Ex Lucchini, pignorati i conti Aferpi «A rischio il pagamento degli stipendi»
La mossa del commissario di Piombino e il duello con gli azionisti del gruppo algerino
PIOMBINO (Livorno) Impianti fermi. Promesse disattese. Accuse del governo di speculare sulla pelle di oltre duemila lavoratori. Polemiche politiche, con tanto di querela, tra il segretario del Pd Matteo Renzi e il governatore della Toscana (ex dem oggi leader di Mdp) Enrico Rossi. E adesso persino un presunto pignoramento dei conti correnti della proprietà con il rischio che i lavoratori non riescano a riscuotere lo stipendio di Natale. Sopra l’ex acciaierie Lucchini di Piombino, oggi Aferpi, i nuvoloni sono sempre più neri. Perché a fronte di un investimento iniziale di 102 milioni e subito dopo di una raffica d’impegni disattesi dalla nuova proprietà del magnate algerino, Issad Rebrab, adesso a mancare potrebbe essere la liquidità di una proprietà «ballerina» che aveva promesso «mari e monti» e un paio di giorni fa aveva annunciato l’intenzione di vendere gli impianti di Piombino ma al doppio della cifra investita.

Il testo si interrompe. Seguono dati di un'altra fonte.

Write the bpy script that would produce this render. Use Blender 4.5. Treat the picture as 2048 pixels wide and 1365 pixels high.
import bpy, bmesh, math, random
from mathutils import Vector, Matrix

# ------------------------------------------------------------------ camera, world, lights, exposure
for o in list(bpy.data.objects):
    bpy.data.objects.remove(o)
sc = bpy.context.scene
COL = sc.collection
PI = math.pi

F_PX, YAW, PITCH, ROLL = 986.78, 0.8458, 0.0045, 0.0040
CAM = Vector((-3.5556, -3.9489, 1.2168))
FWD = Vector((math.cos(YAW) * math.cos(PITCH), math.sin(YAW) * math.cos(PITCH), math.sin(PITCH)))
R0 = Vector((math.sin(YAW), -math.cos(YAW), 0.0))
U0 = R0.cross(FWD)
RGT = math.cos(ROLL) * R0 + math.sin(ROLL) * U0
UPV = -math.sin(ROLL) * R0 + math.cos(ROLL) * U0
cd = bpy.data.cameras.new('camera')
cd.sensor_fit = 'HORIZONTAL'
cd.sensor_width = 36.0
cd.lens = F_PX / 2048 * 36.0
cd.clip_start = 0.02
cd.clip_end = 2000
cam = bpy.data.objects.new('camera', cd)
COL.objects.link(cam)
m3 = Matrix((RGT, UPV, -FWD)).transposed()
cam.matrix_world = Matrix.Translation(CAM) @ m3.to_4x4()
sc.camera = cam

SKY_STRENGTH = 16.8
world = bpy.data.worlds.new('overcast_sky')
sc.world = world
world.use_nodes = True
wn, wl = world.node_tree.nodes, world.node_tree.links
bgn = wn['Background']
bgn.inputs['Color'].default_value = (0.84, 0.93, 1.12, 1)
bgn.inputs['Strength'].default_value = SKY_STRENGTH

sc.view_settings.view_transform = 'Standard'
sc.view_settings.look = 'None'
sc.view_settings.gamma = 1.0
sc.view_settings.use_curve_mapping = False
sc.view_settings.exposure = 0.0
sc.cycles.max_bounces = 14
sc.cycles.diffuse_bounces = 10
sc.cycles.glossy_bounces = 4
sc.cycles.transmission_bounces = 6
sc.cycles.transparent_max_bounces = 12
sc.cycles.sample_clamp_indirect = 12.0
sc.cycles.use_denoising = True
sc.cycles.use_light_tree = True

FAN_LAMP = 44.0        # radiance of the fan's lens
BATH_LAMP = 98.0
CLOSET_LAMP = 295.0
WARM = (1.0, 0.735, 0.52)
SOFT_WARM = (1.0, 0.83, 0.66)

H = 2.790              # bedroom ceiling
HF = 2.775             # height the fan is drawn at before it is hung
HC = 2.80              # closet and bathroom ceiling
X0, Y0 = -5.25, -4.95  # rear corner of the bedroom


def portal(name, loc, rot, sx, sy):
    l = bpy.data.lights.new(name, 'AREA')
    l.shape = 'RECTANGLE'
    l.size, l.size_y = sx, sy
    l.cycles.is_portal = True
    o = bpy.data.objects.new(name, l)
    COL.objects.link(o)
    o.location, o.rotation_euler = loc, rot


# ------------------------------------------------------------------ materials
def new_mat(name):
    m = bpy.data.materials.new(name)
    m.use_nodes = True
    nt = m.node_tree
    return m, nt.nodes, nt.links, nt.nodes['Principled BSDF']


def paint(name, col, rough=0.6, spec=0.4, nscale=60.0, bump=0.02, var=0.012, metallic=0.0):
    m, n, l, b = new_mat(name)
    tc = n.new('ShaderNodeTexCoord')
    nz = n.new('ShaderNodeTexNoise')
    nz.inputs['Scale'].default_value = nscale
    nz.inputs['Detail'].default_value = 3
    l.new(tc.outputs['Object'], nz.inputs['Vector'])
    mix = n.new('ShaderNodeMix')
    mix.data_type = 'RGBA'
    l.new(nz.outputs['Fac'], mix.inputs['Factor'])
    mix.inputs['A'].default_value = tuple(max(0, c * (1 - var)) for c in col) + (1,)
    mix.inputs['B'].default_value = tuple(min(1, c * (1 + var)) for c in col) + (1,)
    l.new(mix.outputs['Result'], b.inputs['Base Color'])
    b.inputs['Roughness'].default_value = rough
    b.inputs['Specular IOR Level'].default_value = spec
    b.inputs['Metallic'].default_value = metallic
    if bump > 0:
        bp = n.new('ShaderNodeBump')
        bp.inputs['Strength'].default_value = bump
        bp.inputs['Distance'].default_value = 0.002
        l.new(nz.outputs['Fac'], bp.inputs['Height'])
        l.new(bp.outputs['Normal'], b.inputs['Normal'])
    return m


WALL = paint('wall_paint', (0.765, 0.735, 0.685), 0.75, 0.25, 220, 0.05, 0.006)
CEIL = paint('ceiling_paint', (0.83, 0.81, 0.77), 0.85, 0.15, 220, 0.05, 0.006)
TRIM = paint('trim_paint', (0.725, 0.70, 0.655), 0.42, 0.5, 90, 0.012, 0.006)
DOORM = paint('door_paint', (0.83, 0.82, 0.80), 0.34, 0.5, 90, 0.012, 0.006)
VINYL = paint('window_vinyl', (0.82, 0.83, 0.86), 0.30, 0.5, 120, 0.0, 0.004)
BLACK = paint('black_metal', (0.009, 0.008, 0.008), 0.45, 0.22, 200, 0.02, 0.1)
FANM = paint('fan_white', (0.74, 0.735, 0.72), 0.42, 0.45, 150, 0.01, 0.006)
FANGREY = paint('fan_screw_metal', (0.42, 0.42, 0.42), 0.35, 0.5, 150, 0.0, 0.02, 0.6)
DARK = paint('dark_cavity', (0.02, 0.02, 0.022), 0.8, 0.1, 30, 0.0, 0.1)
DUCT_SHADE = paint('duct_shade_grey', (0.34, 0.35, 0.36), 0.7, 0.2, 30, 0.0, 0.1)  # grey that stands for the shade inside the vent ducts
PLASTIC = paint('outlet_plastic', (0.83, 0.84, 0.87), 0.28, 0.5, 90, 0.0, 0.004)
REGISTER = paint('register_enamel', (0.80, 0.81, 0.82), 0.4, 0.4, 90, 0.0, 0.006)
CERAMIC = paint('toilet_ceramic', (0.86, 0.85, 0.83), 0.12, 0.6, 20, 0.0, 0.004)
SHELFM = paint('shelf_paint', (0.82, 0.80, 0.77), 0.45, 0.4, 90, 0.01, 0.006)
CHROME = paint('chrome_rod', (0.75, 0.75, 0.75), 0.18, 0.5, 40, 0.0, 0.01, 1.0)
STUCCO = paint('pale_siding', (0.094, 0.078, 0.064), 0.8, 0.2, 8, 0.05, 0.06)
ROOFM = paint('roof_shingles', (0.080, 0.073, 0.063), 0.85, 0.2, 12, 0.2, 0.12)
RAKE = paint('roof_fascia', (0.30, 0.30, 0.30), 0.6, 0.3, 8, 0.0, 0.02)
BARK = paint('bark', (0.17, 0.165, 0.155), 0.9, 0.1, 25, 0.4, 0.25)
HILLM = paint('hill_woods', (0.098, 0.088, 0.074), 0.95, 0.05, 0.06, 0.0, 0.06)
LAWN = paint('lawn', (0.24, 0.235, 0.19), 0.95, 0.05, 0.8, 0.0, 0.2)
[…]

«Abbiamo ricevuto comunicazione del pignoramento dei nostri conti correnti bancari da parte del commissario della Lucchini», ha annunciato ieri l’amministratore delegato di Aferpi, Sai Benikene. Spiegando poi ai giornalisti che l’atto è «legato a pretese penali da pochi giorni unilateralmente pretese dal commissario» per l’interruzione dell’attività produttiva e «non confermate da alcun doveroso accertamento giudiziale», anzi «da noi opposte». Ciò è «indice della volontà di rendere difficili nei prossimi mesi i nostri pagamenti di stipendi e fornitori». Benikene ha poi aggiunto che quello che sta accadendo «è atto non legato a nostre mancanze o inadempimenti nei confronti delle banche o di terzi» ma dalle penali imposte per non aver rispettato i protocolli industriali sottoscritti. «Penali da noi prontamente contestate — ha specificato Benikene — in quanto l’interruzione delle attività è stata solo parziale e soprattutto diretta conseguenza del diniego all’esportazione di valuta dall’Algeria e ciò costituisce notoriamente un evento di forza maggiore». E dunque, sempre secondo l’ad di Aferpi, il pignoramento sarebbe «un significativo indice della volontà di rendere difficili nei prossimi mesi i nostri pagamenti di stipendi e fornitori con l’evidente intento di sostenere l’insolvenza di Aferpi. Queste tecniche si commentano da sole e ad esse ci opporremo con tutte le forze auspicando che lo stesso ministro intervenga nell’ambito di quanto da lui auspicato». Sono scattate le penali. «Il sequestro è intervenuto solo su queste, circa 4,5 milioni di euro — precisa David Romagnani, segretario provinciale della Fiom di Livorno — e dunque non sull’intera liquidità dell’azienda. Che, se dovesse ammontare a quei 4,5 milioni, sarebbe una catastrofe e saremmo noi i primi a chiedere il fallimento e l’amministrazione straordinaria bis dopo quella della ex Lucchini. Crediamo sia solo terrorismo mediatico da parte di Aferpi che adesso deve vendere al più presto e ai prezzi di mercato».